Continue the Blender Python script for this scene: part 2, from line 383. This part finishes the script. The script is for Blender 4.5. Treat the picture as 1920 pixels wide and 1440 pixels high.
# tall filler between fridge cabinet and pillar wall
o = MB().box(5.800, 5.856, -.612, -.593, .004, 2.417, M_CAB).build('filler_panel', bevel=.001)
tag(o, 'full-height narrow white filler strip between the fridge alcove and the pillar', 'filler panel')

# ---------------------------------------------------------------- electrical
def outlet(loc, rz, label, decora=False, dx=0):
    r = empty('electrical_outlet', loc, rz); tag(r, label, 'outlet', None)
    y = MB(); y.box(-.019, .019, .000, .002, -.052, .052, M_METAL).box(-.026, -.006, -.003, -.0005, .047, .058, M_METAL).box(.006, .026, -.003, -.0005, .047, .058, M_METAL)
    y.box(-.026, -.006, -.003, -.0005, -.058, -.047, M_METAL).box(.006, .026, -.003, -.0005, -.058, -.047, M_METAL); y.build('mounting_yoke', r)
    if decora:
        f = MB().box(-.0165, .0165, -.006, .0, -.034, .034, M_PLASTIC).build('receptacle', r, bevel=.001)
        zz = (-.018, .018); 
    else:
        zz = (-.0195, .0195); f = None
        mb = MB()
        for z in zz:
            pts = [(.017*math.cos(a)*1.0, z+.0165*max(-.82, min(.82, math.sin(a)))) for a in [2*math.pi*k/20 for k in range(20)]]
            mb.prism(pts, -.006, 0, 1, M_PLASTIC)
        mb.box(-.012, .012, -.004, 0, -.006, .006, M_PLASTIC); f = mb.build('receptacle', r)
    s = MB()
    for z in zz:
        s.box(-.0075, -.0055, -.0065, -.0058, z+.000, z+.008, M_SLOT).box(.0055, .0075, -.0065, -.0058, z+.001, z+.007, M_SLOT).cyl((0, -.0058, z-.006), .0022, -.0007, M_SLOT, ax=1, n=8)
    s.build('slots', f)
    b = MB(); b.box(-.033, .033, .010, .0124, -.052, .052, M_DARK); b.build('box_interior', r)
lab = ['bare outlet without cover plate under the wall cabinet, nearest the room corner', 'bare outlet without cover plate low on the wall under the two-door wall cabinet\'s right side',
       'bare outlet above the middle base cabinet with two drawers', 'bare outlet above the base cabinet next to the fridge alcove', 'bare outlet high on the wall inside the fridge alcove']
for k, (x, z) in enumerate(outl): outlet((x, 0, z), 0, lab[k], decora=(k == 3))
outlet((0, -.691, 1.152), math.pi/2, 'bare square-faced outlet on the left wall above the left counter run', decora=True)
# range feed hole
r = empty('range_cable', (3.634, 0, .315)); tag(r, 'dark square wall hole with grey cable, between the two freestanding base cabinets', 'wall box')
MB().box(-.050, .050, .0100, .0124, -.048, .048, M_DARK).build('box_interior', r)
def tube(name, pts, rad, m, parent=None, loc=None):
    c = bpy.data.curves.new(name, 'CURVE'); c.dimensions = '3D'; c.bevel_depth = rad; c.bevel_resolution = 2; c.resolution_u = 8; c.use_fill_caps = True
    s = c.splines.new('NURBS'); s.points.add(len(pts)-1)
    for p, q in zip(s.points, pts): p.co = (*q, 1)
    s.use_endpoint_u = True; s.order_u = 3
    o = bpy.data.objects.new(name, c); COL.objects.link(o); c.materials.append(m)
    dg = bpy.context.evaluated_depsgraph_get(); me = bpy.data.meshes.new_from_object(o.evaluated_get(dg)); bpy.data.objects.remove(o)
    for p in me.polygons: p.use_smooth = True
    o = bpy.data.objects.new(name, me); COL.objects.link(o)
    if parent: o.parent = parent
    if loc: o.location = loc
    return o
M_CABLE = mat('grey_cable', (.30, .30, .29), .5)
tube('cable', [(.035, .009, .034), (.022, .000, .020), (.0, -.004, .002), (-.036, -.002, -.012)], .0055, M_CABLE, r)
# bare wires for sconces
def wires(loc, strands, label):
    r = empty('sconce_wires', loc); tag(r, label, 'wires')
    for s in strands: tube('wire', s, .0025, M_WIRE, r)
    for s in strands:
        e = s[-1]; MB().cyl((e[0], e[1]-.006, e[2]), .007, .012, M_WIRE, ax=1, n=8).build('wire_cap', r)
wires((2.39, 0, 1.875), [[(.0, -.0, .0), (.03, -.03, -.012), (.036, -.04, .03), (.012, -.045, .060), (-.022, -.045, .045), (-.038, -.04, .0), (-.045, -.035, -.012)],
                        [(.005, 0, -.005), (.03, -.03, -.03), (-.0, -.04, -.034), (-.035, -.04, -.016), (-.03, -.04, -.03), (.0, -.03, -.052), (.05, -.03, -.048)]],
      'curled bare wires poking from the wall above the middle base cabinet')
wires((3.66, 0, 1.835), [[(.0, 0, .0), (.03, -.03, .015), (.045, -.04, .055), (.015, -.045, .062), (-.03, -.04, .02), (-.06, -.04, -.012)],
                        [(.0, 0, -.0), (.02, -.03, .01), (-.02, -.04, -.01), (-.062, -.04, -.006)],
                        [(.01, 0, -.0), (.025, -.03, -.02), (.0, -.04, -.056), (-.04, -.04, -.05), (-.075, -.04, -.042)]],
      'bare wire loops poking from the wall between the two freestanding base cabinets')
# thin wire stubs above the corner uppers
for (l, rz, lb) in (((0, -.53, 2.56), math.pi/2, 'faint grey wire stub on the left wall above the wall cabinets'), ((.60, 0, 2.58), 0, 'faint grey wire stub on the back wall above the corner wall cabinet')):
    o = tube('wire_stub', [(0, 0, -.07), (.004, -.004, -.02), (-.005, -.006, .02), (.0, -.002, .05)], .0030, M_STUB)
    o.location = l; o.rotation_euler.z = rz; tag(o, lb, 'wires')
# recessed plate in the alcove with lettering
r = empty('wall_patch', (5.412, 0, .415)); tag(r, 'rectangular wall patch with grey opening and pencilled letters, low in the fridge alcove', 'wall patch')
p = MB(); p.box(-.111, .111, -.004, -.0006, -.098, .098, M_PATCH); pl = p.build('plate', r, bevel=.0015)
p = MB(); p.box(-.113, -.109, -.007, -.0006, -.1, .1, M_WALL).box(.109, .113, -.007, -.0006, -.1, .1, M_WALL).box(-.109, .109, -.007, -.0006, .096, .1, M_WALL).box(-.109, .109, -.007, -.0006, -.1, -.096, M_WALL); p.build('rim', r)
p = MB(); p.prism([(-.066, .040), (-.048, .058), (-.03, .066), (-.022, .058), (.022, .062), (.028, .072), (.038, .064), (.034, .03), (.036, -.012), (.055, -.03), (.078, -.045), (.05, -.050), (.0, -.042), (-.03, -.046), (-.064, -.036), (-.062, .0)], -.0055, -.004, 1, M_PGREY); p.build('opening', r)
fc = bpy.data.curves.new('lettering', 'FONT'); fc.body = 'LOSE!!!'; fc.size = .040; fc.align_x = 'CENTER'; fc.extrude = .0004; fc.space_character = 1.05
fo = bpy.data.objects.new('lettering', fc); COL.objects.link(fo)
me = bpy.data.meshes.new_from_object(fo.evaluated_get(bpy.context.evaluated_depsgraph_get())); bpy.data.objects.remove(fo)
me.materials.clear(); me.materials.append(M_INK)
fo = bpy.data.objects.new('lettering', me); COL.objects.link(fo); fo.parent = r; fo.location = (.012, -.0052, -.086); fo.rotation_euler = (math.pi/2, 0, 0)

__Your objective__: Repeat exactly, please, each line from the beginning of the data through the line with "tag(o, 'full-height narrow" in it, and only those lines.

__Exercise solution__:
Continue the Blender Python script for this scene: part 2, from line 383. This part finishes the script. The script is for Blender 4.5. Treat the picture as 1920 pixels wide and 1440 pixels high.
# tall filler between fridge cabinet and pillar wall
o = MB().box(5.800, 5.856, -.612, -.593, .004, 2.417, M_CAB).build('filler_panel', bevel=.001)
tag(o, 'full-height narrow white filler strip between the fridge alcove and the pillar', 'filler panel')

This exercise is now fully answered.